- _Problem_
Give the data again exactly, from its opening line through the line in which "recessed(.79, 1.075, (.79, 1.075), 'recessed" appears.

- _Data segment_
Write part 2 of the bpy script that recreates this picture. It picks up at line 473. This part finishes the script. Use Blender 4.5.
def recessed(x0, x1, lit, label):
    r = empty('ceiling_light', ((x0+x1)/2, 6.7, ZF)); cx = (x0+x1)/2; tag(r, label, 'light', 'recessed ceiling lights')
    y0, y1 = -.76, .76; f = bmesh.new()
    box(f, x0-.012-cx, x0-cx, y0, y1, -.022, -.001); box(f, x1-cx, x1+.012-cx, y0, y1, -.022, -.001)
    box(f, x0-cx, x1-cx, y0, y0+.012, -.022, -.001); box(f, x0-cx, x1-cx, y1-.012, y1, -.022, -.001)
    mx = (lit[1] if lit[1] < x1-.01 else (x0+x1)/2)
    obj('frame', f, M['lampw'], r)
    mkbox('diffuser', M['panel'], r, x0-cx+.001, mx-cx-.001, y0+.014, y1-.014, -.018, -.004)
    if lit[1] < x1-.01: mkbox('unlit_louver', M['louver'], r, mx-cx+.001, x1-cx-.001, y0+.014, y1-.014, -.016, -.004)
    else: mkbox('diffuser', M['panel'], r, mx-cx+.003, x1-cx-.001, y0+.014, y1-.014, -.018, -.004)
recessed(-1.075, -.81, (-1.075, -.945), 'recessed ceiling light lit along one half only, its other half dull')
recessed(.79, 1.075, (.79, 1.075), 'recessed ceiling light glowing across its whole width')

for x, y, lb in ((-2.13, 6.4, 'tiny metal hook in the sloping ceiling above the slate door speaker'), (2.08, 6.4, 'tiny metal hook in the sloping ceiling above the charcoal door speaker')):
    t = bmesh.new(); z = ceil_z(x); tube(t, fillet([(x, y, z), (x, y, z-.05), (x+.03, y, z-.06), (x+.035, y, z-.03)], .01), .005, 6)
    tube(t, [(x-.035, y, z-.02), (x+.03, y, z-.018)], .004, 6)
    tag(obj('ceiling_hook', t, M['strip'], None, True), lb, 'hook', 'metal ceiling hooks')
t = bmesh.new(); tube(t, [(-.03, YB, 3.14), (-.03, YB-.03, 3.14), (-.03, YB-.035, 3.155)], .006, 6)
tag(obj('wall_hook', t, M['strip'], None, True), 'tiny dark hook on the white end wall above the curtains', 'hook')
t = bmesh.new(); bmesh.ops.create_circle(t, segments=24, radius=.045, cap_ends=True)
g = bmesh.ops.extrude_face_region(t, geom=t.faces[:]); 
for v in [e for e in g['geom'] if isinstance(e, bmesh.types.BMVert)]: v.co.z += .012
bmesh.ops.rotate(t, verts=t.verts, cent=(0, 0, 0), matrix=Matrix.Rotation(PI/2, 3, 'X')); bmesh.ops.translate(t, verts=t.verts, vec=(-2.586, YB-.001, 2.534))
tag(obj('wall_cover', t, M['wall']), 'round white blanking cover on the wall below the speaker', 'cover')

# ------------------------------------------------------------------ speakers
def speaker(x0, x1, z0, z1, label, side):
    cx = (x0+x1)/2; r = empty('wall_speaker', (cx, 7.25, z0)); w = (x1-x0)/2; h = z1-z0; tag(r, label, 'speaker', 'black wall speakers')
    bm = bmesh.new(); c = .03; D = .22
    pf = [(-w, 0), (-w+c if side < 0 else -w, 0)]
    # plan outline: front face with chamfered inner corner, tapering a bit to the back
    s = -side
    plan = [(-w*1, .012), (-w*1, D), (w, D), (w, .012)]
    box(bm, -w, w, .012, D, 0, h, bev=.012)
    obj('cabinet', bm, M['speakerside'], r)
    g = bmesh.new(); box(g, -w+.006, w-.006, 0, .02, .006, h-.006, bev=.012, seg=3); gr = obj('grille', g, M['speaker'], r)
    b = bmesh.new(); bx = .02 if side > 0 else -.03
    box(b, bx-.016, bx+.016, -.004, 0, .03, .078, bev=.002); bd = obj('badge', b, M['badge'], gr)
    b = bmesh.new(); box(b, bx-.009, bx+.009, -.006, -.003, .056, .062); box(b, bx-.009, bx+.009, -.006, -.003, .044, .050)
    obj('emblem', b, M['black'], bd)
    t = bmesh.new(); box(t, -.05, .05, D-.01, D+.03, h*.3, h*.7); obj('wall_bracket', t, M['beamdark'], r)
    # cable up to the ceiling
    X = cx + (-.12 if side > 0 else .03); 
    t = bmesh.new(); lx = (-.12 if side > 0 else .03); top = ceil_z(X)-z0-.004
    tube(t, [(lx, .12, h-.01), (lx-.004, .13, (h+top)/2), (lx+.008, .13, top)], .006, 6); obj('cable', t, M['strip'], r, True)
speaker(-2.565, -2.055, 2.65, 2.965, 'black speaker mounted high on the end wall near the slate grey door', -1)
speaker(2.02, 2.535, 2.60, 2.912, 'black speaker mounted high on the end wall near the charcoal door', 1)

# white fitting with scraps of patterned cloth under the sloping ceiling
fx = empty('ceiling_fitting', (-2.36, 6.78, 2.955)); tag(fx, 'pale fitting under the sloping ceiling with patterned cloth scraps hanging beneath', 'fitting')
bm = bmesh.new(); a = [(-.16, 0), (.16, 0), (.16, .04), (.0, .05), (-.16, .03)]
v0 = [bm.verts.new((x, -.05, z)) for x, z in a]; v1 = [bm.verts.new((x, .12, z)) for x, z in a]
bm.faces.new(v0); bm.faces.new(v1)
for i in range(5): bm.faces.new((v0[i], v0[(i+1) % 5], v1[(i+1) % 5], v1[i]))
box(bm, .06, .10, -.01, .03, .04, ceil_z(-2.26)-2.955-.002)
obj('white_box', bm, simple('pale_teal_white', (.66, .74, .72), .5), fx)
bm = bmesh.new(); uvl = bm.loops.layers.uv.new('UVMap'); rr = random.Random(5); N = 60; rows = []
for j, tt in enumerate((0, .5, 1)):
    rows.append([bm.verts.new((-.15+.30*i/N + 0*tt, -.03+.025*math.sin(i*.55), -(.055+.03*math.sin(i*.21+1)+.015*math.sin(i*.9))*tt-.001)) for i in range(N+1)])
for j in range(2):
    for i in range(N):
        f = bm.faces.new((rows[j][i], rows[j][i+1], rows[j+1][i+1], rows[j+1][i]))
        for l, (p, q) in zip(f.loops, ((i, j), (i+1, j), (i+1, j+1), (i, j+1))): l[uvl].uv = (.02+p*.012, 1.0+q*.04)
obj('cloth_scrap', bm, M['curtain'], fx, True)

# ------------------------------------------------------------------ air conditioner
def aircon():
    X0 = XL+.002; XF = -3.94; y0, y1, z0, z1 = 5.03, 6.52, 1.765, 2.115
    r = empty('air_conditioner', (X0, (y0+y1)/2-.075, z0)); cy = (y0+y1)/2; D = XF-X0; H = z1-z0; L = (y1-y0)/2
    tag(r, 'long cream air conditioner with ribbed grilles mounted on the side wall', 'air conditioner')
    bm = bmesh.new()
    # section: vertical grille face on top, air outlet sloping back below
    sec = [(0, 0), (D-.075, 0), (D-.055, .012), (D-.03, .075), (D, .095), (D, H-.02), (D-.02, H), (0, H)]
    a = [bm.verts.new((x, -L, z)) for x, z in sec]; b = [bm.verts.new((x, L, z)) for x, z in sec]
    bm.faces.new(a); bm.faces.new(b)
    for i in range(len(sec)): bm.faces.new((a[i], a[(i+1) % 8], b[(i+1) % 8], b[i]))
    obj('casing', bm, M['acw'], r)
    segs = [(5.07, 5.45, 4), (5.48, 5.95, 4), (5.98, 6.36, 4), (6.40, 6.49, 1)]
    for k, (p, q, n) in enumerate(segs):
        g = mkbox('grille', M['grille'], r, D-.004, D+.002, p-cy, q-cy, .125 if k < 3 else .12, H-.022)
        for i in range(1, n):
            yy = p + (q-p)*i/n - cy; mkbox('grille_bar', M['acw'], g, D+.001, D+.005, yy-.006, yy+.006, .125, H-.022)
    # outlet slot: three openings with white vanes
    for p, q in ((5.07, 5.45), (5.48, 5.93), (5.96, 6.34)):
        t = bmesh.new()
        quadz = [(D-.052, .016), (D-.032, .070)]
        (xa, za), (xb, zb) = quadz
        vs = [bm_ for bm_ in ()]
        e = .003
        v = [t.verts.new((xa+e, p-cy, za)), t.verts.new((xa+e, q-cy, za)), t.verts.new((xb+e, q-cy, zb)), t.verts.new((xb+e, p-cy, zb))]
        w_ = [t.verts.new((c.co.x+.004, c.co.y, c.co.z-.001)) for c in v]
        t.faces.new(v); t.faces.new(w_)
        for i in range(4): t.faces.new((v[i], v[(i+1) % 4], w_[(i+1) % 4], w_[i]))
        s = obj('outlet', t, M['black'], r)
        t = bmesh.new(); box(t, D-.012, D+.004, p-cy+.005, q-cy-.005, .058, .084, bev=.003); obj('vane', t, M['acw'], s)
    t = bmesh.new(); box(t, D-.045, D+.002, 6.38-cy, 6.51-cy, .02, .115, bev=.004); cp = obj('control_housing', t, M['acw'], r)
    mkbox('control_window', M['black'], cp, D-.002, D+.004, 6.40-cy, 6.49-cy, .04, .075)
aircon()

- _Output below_
Write part 2 of the bpy script that recreates this picture. It picks up at line 473. This part finishes the script. Use Blender 4.5.
def recessed(x0, x1, lit, label):
    r = empty('ceiling_light', ((x0+x1)/2, 6.7, ZF)); cx = (x0+x1)/2; tag(r, label, 'light', 'recessed ceiling lights')
    y0, y1 = -.76, .76; f = bmesh.new()
    box(f, x0-.012-cx, x0-cx, y0, y1, -.022, -.001); box(f, x1-cx, x1+.012-cx, y0, y1, -.022, -.001)
    box(f, x0-cx, x1-cx, y0, y0+.012, -.022, -.001); box(f, x0-cx, x1-cx, y1-.012, y1, -.022, -.001)
    mx = (lit[1] if lit[1] < x1-.01 else (x0+x1)/2)
    obj('frame', f, M['lampw'], r)
    mkbox('diffuser', M['panel'], r, x0-cx+.001, mx-cx-.001, y0+.014, y1-.014, -.018, -.004)
    if lit[1] < x1-.01: mkbox('unlit_louver', M['louver'], r, mx-cx+.001, x1-cx-.001, y0+.014, y1-.014, -.016, -.004)
    else: mkbox('diffuser', M['panel'], r, mx-cx+.003, x1-cx-.001, y0+.014, y1-.014, -.018, -.004)
recessed(-1.075, -.81, (-1.075, -.945), 'recessed ceiling light lit along one half only, its other half dull')
recessed(.79, 1.075, (.79, 1.075), 'recessed ceiling light glowing across its whole width')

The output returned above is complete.